## Start
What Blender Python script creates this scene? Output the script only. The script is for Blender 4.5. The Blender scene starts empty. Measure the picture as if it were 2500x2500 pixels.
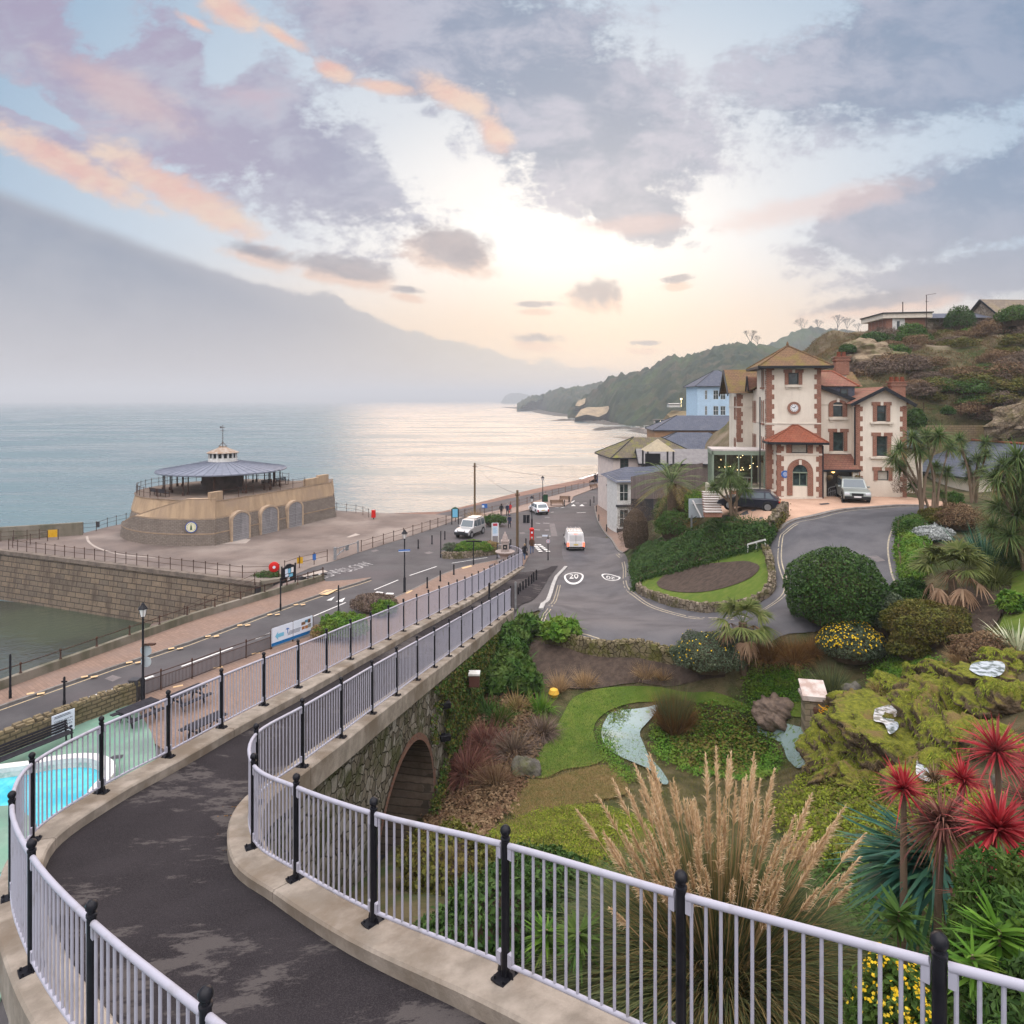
import bpy,bmesh,math,random
import numpy as np
from mathutils import Vector,Matrix
scene=bpy.context.scene
COL=scene.collection
R=math.radians
random.seed(7)
rng=np.random.default_rng(11)
# ---------------------------------------------------------------- camera
CZ,FP,HOR=16.0,1650.0,977.0
cam=bpy.data.cameras.new('camera');camo=bpy.data.objects.new('camera',cam);COL.objects.link(camo)
camo.location=(0,0,CZ);camo.rotation_euler=(R(90),0,0)
cam.sensor_fit='HORIZONTAL';cam.sensor_width=36;cam.lens=36*FP/2500
cam.shift_y=(HOR-1250)/2500;cam.clip_start=0.1;cam.clip_end=40000
scene.camera=camo
# ---------------------------------------------------------------- colour helpers
def s2l(c):return c/12.92 if c<=.04045 else((c+.055)/1.055)**2.4
def srgb(r,g,b):return(s2l(r/255),s2l(g/255),s2l(b/255),1)
def c4(c):return(c[0],c[1],c[2],1)
# ---------------------------------------------------------------- tiny node language
class NT:
 def __init__(self,nt):self.nt=nt;self.n=nt.nodes;self.l=nt.links
 def new(self,t,**kw):
  n=self.n.new(t)
  for k,v in kw.items():setattr(n,k,v)
  return n
 def put(self,sock,v):
  if isinstance(v,bpy.types.NodeSocket):self.l.new(v,sock)
  elif v is not None:sock.default_value=v
 def m(self,op,a,b=None,c=None,clamp=False):
  n=self.new('ShaderNodeMath',operation=op,use_clamp=clamp)
  for i,v in enumerate((a,b,c)):
   if v is not None:self.put(n.inputs[i],v)
  return n.outputs[0]
 def add(self,a,b):return self.m('ADD',a,b)
 def sub(self,a,b):return self.m('SUBTRACT',a,b)
 def mul(self,a,b):return self.m('MULTIPLY',a,b)
 def ss(self,x,lo,hi,a=0.,b=1.):
  n=self.new('ShaderNodeMapRange',interpolation_type='SMOOTHSTEP')
  self.put(n.inputs[0],x)
  for i,v in enumerate((lo,hi,a,b)):self.put(n.inputs[i+1],v)
  return n.outputs[0]
 def mix(self,f,a,b,blend='MIX'):
  n=self.new('ShaderNodeMix',data_type='RGBA',blend_type=blend)
  self.put(n.inputs[0],f);self.put(n.inputs[6],a);self.put(n.inputs[7],b)
  return n.outputs[2]
 def vec(self,x,y,z=0.):
  n=self.new('ShaderNodeCombineXYZ')
  for i,v in enumerate((x,y,z)):self.put(n.inputs[i],v)
  return n.outputs[0]
 def noise(self,v,scale,detail=4.,rough=.55,dist=0.,col=False):
  n=self.new('ShaderNodeTexNoise')
  if v is not None:self.put(n.inputs['Vector'],v)
  n.inputs['Scale'].default_value=scale;n.inputs['Detail'].default_value=detail
  n.inputs['Roughness'].default_value=rough;n.inputs['Distortion'].default_value=dist
  return n.outputs[1 if col else 0]
 def ramp(self,x,stops,interp='LINEAR'):
  n=self.new('ShaderNodeValToRGB');cr=n.color_ramp;cr.interpolation=interp
  while len(cr.elements)<len(stops):cr.elements.new(.5)
  for e,(p,c)in zip(cr.elements,stops):e.position=p;e.color=c if not isinstance(c,float)else(c,c,c,1)
  self.put(n.inputs[0],x)
  return n.outputs[0]
  # ---------------------------------------------------------------- world: clouds over a low sun
SUN_AZ,SUN_EL=R(9),R(16)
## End
(What to do): Reproduce the listing above exactly, excluding all pictures.

(Full answer):
What Blender Python script creates this scene? Output the script only. The script is for Blender 4.5. The Blender scene starts empty. Measure the picture as if it were 2500x2500 pixels.
import bpy,bmesh,math,random
import numpy as np
from mathutils import Vector,Matrix
scene=bpy.context.scene
COL=scene.collection
R=math.radians
random.seed(7)
rng=np.random.default_rng(11)
# ---------------------------------------------------------------- camera
CZ,FP,HOR=16.0,1650.0,977.0
cam=bpy.data.cameras.new('camera');camo=bpy.data.objects.new('camera',cam);COL.objects.link(camo)
camo.location=(0,0,CZ);camo.rotation_euler=(R(90),0,0)
cam.sensor_fit='HORIZONTAL';cam.sensor_width=36;cam.lens=36*FP/2500
cam.shift_y=(HOR-1250)/2500;cam.clip_start=0.1;cam.clip_end=40000
scene.camera=camo
# ---------------------------------------------------------------- colour helpers
def s2l(c):return c/12.92 if c<=.04045 else((c+.055)/1.055)**2.4
def srgb(r,g,b):return(s2l(r/255),s2l(g/255),s2l(b/255),1)
def c4(c):return(c[0],c[1],c[2],1)
# ---------------------------------------------------------------- tiny node language
class NT:
 def __init__(self,nt):self.nt=nt;self.n=nt.nodes;self.l=nt.links
 def new(self,t,**kw):
  n=self.n.new(t)
  for k,v in kw.items():setattr(n,k,v)
  return n
 def put(self,sock,v):
  if isinstance(v,bpy.types.NodeSocket):self.l.new(v,sock)
  elif v is not None:sock.default_value=v
 def m(self,op,a,b=None,c=None,clamp=False):
  n=self.new('ShaderNodeMath',operation=op,use_clamp=clamp)
  for i,v in enumerate((a,b,c)):
   if v is not None:self.put(n.inputs[i],v)
  return n.outputs[0]
 def add(self,a,b):return self.m('ADD',a,b)
 def sub(self,a,b):return self.m('SUBTRACT',a,b)
 def mul(self,a,b):return self.m('MULTIPLY',a,b)
 def ss(self,x,lo,hi,a=0.,b=1.):
  n=self.new('ShaderNodeMapRange',interpolation_type='SMOOTHSTEP')
  self.put(n.inputs[0],x)
  for i,v in enumerate((lo,hi,a,b)):self.put(n.inputs[i+1],v)
  return n.outputs[0]
 def mix(self,f,a,b,blend='MIX'):
  n=self.new('ShaderNodeMix',data_type='RGBA',blend_type=blend)
  self.put(n.inputs[0],f);self.put(n.inputs[6],a);self.put(n.inputs[7],b)
  return n.outputs[2]
 def vec(self,x,y,z=0.):
  n=self.new('ShaderNodeCombineXYZ')
  for i,v in enumerate((x,y,z)):self.put(n.inputs[i],v)
  return n.outputs[0]
 def noise(self,v,scale,detail=4.,rough=.55,dist=0.,col=False):
  n=self.new('ShaderNodeTexNoise')
  if v is not None:self.put(n.inputs['Vector'],v)
  n.inputs['Scale'].default_value=scale;n.inputs['Detail'].default_value=detail
  n.inputs['Roughness'].default_value=rough;n.inputs['Distortion'].default_value=dist
  return n.outputs[1 if col else 0]
 def ramp(self,x,stops,interp='LINEAR'):
  n=self.new('ShaderNodeValToRGB');cr=n.color_ramp;cr.interpolation=interp
  while len(cr.elements)<len(stops):cr.elements.new(.5)
  for e,(p,c)in zip(cr.elements,stops):e.position=p;e.color=c if not isinstance(c,float)else(c,c,c,1)
  self.put(n.inputs[0],x)
  return n.outputs[0]
  # ---------------------------------------------------------------- world: clouds over a low sun
SUN_AZ,SUN_EL=R(9),R(16)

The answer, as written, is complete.